During the planned visit to Hollywood, in the studios of 20th Century Fox and accompanied by the most famous actors of the time such as Sinatra, Niven and Monroe, the Russian group had the incredible privilege of being able to attend a live staging, just for them, of some sung and dance scenes reproduced from the movie "Can Can" released in that period. In front of them were performing, among others, Frank Sinatra and Shirley Maclaine but, halfway through the show, the President and family stood up and walked out indignantly after seeing too many female thighs in the air in those licentious dances. Eisenhower and his collaborators did not have in mind the cultural and mental differences between the two countries and how inadequate such a show might seem to people of old Eastern Europe. However atheist.
We are a long way from when, about 20 years later, Reagan made a full immersion in Russian culture before visiting the enemy country, as well as seeing (8 times) the cult film "Moscow does not believe in tears".

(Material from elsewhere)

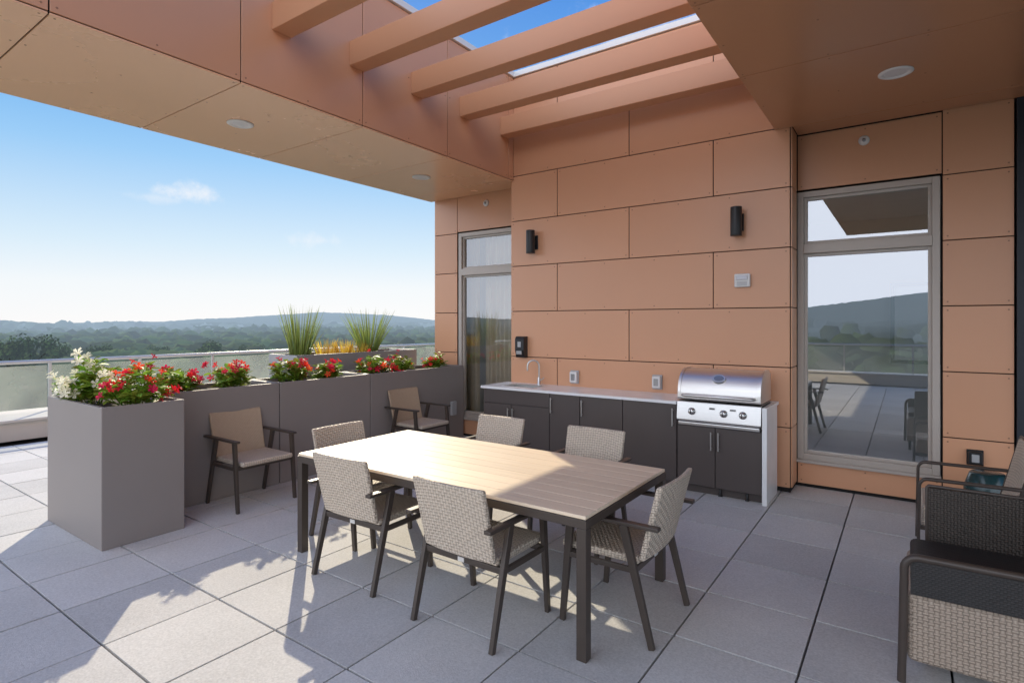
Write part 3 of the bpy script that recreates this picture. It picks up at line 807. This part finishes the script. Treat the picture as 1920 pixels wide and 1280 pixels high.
flower(-5.70,1.88,ZS,.30,.22,.34,520,48,PETAL_W,'white flowering plant in the large planter at far left',1)
flower(-5.16,1.98,ZS,.20,.24,.30,420,46,PETAL_R,'red flowering plant in the large free-standing planter beside the white one',2)
flower(-5.72,2.56,ZS,.20,.20,.24,360,26,PETAL_R,'red flowers at the near end of the planter behind the nearer armchair',3)
flower(-5.72,3.06,ZS,.20,.20,.25,360,26,PETAL_R,'red flowers above the backrest of the nearer armchair',4)
flower(-5.72,3.78,ZS,.20,.20,.28,380,32,PETAL_R,'red flowers at the near end of the middle planter below the left grass tuft',5)
flower(-5.72,4.22,ZS,.20,.20,.22,320,15,PETAL_R,'sparser red flowers at the far end of the middle planter',6)
flower(-5.72,4.98,ZS,.20,.20,.25,340,28,PETAL_R,'red flowers at the near end of the last planter below the right grass tuft',7)
flower(-5.72,5.42,ZS,.20,.19,.23,320,20,PETAL_R,'red flowers behind the backrest of the farther armchair',8)
flower(-5.72,6.16,ZS,.15,.14,.28,220,14,PETAL_R,'small red flower clump next to the building corner',9)
def grass(x, y, z, h, nb, mat, spread, lab, seed, wid=1.0, name='ornamental_grass', group='ornamental grasses'):
    global rng
    rng = random.Random(seed); m = MB()
    for i in range(nb):
        t = rng.uniform(0, 6.283); q = math.sqrt(rng.random()); hh = h*rng.uniform(.5,1.05); ln = spread*q*rng.uniform(.6,1.2)
        bx, by = .12*q*math.cos(t), .12*q*math.sin(t); wv = rng.uniform(.004,.008)*wid
        s = Vector((-math.sin(t+1), math.cos(t+1), 0))*wv; vs = []
        K = 5
        for k in range(K+1):
            u = k/K; c = Vector((x+bx+ln*math.cos(t)*u**1.2, y+by+ln*math.sin(t)*u**1.2, z+hh*(u-.04*q*u**3)))
            ww = (1-u)**.6*s if k < K else s*.05
            vs += [c-ww, c+ww]
        m.add(vs, [(2*k,2*k+1,2*k+3,2*k+2) for k in range(K)], True)
    tag(m.build(name, mat), lab, 'grass', group)
ZT = 1.235
grass(-6.7,4.56,ZT,.72,150,GRASS,.20,'tall green grass tuft standing left in the taller planter',21,1.3)
grass(-6.7,5.75,ZT,.70,160,GRASS,.33,'wider tall green grass tuft standing right in the taller planter',22,1.3)
grass(-6.7,4.98,ZT,.27,90,GRASS_Y,.09,'short golden tuft just right of the left tall grass',23)
grass(-6.62,5.24,ZT,.25,90,GRASS_Y,.09,'short golden tuft midway between the tall grasses',24)
grass(-6.55,5.44,ZT,.22,70,GRASS_Y,.08,'short golden tuft just left of the right tall grass',25)

# ------------------------------------------------------------------ parapet and railing
m = MB(); m.box(-11.65,-10.55,-5.9,14,.0,.27); m.box(-11.7,-10.5,-5.9,14,.271,.31)
tag(m.build('parapet', PARAPET, bevel=.006), 'low pale parapet along the terrace edge at far left', 'parapet')
m = MB(); m.box(-10.49,5.2,-5.85,-5.35,.0,.27); m.box(-10.49,5.2,-5.9,-5.3,.271,.31)
tag(m.build('parapet', PARAPET, bevel=.006), 'low pale parapet behind the viewer, mirrored as a bright band in the large window', 'parapet')
def railing(p0, p1, n, zb, lab):
    p0 = Vector(p0); p1 = Vector(p1); d = (p1-p0); L = d.length; d.normalize(); sd_ = d.cross(Vector((0,0,1)))
    rt = empty('glass_railing', p0); tag(rt, lab, 'railing', None)
    m = MB(); m.tube([p0+Vector((0,0,1.09)), p1+Vector((0,0,1.09))], .032, 12); m.build('handrail', RAILP, rt)
    for i in range(n+1):
        q = p0+d*(L*i/n)+sd_*.03; m = MB(); m.bar(q+Vector((0,0,zb)), q+Vector((0,0,1.07)), .042, .042, up=(0,1,0)); m.build('post', RAILP, rt, bevel=.003)
        if i < n:
            a = q+d*.024; b = q+d*(L/n-.024); m = MB()
            m.add([a+Vector((0,0,zb+.03)), b+Vector((0,0,zb+.03)), b+Vector((0,0,1.03)), a+Vector((0,0,1.03))], [(0,1,2,3)])
            m.build('glass_panel', RAILGL, rt)
railing((-11.35,-4.66,0),(-11.35,14.84,0),15,.31,'steel and glass railing along the terrace edge beyond the planters')
railing((-11.2,-5.6,0),(5,-5.6,0),10,.31,'steel and glass railing behind the viewer, mirrored in the large window')

# ------------------------------------------------------------------ dining table
TX0, TX1, TY0, TY1 = -3.72, -1.31, 2.51, 3.65
tb = empty('dining_table', ((TX0+TX1)/2, (TY0+TY1)/2, 0)); tag(tb, 'large rectangular dining table with pale plank top and dark bronze legs', 'table')
m = MB(); NP = 9; pw = (TY1-TY0-.012)/NP
for k in range(NP):
    y0 = TY0+.006+k*pw; m.box(TX0+.006, TX1-.006, y0+.0012, y0+pw-.0012, .714, .733)
m.build('tabletop', TEAK, tb, bevel=.0015, seg=1)
m = MB(); m.box(TX0,TX1,TY0,TY0+.02,.668,.7125); m.box(TX0,TX1,TY1-.02,TY1,.668,.7125); m.box(TX0,TX0+.02,TY0+.02,TY1-.02,.668,.7125); m.box(TX1-.02,TX1,TY0+.02,TY1-.02,.668,.7125)
m.box(TX0+.0201,TX1-.0201,TY0+.0201,TY1-.0201,.69,.7095)
m.build('frame', BRONZE, tb, bevel=.002)
for x in (TX0+.001, TX1-.057):
    for y in (TY0+.001, TY1-.057):
        m = MB(); m.box(x, x+.056, y, y+.056, 0, .667); m.build('leg', BRONZE, tb, bevel=.003)

# ------------------------------------------------------------------ chairs
def make_chair(name, bmat):
    rt = empty(name)
    m = MB(); m.box(-.25,.25,-.20,.27,.405,.45); m.build('seat', WICKER, rt, local=True, bevel=.016, seg=3)
    def bf_(u, v):
        x = -.258+.516*u; z = .425+.415*v
        return (x*(1-.03*(1-v)), -.195-.105*v-.022*(1-(x/.258)**2), z)
    m = MB(); m.slab(bf_, (0,-.034,.004), 12, 8); m.build('backrest', bmat, rt, local=True, bevel=.012, seg=3)
    for s in (-1, 1):
        x = .285*s
        m = MB(); m.bar((x,-.29,0),(x,-.13,.622), .026, .032, .03, .045, up=(0,1,0)); m.build('leg', BRONZE, rt, local=True, bevel=.003)
        m = MB(); m.bar((x,.245,0),(x,.19,.622), .026, .032, .03, .045, up=(0,1,0)); m.build('leg', BRONZE, rt, local=True, bevel=.003)
        m = MB(); m.bar((x,-.33,.632),(x,.245,.632), .046, .02); m.build('armrest', BRONZE, rt, local=True, bevel=.004)
    m = MB()
    for s in (-1, 1): m.bar((.285*s,-.18,.39),(.285*s,.2,.39), .022, .03)
    m.bar((-.274,-.187,.39),(.274,-.187,.39), .03, .034); m.bar((-.274,.2,.39),(.274,.2,.39), .03, .034)
    m.build('seat_frame', BRONZE, rt, local=True, bevel=.003)
    m = MB(); m.box(-.022,.022,-.207,-.2025,.378,.402); m.build('maker_tag', TAGM, rt, local=True)
    return rt
ch = make_chair('dining_chair', WICKER); arm = make_chair('armchair', WICKER_T)
used = set()
SPOTS = [(-3.01,2.645,R(1.5),'woven dining chair on the near long side, left one of the two with backs turned','chair'),
         (-2.025,2.60,R(-1),'woven dining chair on the near long side, right one of the two with backs turned','chair'),
         (-1.375,3.10,R(90),'woven dining chair at the right end of the table by the grill','chair'),
         (-3.62,3.05,R(-90),'woven dining chair at the left end of the table nearest the planters','chair'),
         (-3.05,3.86,R(180),'woven dining chair on the far long side, left one, facing the viewer','chair'),
         (-2.08,3.84,R(180),'woven dining chair on the far long side, right one, in front of the cabinets','chair'),
         (-5.13,2.985,R(-90),'tan backed armchair against the planter row, nearer the viewer','armchair'),
         (-5.10,5.22,R(-90),'tan backed armchair against the planter row, farther one near the window','armchair')]
for i, (x, y, a, lab, cat) in enumerate(SPOTS):
    src = ch if cat == 'chair' else arm
    o = src if cat not in used else copy_tree(src); used.add(cat)
    o.location = (x, y, 0); o.rotation_euler.z = a
    tag(o, lab, cat, 'dining chairs around the table' if cat == 'chair' else 'armchairs along the planters')

def make_lounge(seatm, backm, W=.345, zb=.40, r=.015, zt=.85, bulky=False):
    rt = empty('lounge_chair'); w = W-.03
    m = MB()
    if bulky: m.box(-W+.006,W-.006,-.34,.335,.10,.42)
    else: m.box(-w,w,-.28,.33,.22,.41)
    m.build('seat', seatm, rt, local=True, bevel=.03, seg=3)
    if bulky:
        m = MB(); m.box(-w,w-.02,-.25,.32,.422,.50); m.build('cushion', SLING, rt, local=True, bevel=.03, seg=3)
        m = MB(); m.box(-W-.006,-W+.006,-.30,.32,.425,.585); m.build('arm_panel', SLING, rt, local=True, bevel=.003)
        # high mesh panel along the far side, edged by a thin tube
        m = MB(); m.box(W-.008,W+.012,-.42,.235,.42,.775); m.build('side_panel', WICKER_D, rt, local=True, bevel=.006)
        m = MB(); m.tube([(W+.002,.24,.40),(W+.002,.24,.775),(W+.002,.23,.785),(W+.002,-.43,.785),(W+.002,-.43,.40)], .010, 10); m.build('panel_frame', BRONZE, rt, local=True)
    def bk(u, v):
        z = zb+(zt-zb)*v
        return (-w+2*w*u, -.27-.13*max(0,(z-.40)/.45)-(.06 if z < .40 else 0)*min(1,(.40-z)/.1)-.02*(1-(2*u-1)**2), z)
    m = MB(); m.slab(bk, (0,-.03,.004), 10, 14); m.build('backrest', backm, rt, local=True, bevel=.01)
    def arc(c, r, a0, a1, x, n=6): return [(x, c[0]+r*math.cos(R(a0+(a1-a0)*k/n)), c[1]+r*math.sin(R(a0+(a1-a0)*k/n))) for k in range(n+1)]
    for s in (-1, 1):
        x = W*s
        if bulky and s == 1:
            m = MB(); m.tube([(x,.30,0),(x,.30,.12)], r, 12); m.build('leg', BRONZE, rt, local=True)
        else:
            pts = [(x,.355,0),(x,.345,.5)] + arc((.285,.54),.06,0,90,x) + [(x,-.38,.605)]
            m = MB(); m.tube(pts, r, 12); m.build('arm_frame', BRONZE, rt, local=True)
        m = MB(); m.tube([(x,-.40,0),(x,-.28,.40),(x,-.425,zt+.005)], r, 12); m.build('leg', BRONZE, rt, local=True)
    m = MB(); m.tube([(-W,-.425,zt+.005),(-W*.6,-.44,zt+.008),(W*.6,-.44,zt+.008),(W,-.425,zt+.005)], r*.8, 12)
    m.build('back_rail', BRONZE, rt, local=True)
    if not bulky:
        m = MB(); e = W-.012
        m.bar((-e,.348,.25),(e,.348,.25), .03, .03); m.bar((-e,-.31,.25),(e,-.31,.25), .03, .03)
        for s in (-1, 1): m.bar((e*s,-.31,.25),(e*s,.348,.25), .026, .026)
        m.build('seat_frame', BRONZE, rt, local=True)
    return rt
a = make_lounge(WICKER_B, WICKER, .345, .42, .018, .85, True); a.location = (.335, 3.60, 0); a.rotation_euler.z = R(90)
tag(a, 'lounge chair at lower right corner with tan woven base and dark mesh panel', 'lounge chair', 'lounge chairs at the right')
c = make_lounge(WICKER, WICKER, .30, .38, .013, .86); c.location = (.35, 5.24, 0); c.rotation_euler.z = R(90); c.scale = (1, .8, 1)
tag(c, 'woven lounge chair farthest back at right, near the dark outlet', 'lounge chair', 'lounge chairs at the right')
m = MB(); m.lathe([(.10,0),(.12,.01),(.155,.12),(.165,.23),(.155,.34),(.12,.45),(.11,.46),(.001,.465)], (.55,6.1,0), 36)
tag(m.build('garden_stool', TEAL), 'dark teal drum stool by the wall behind the lounge chairs', 'stool')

But the most incredible moment was, again during the days in California, Khrushchev's reaction to the impossibility of visiting Disneyland for safety reasons. This visit had not been planned but for the Soviet president it seemed a matter of primary importance which was followed by a long and angry protest with words and anger almost from childish whim:
This is the best known statement, immediately after the news:
"What's in there? A military base? A cholera epidemic? Have all the gangsters gathered to get my skin? What do I have to do to see Disneyland? Kill myself?"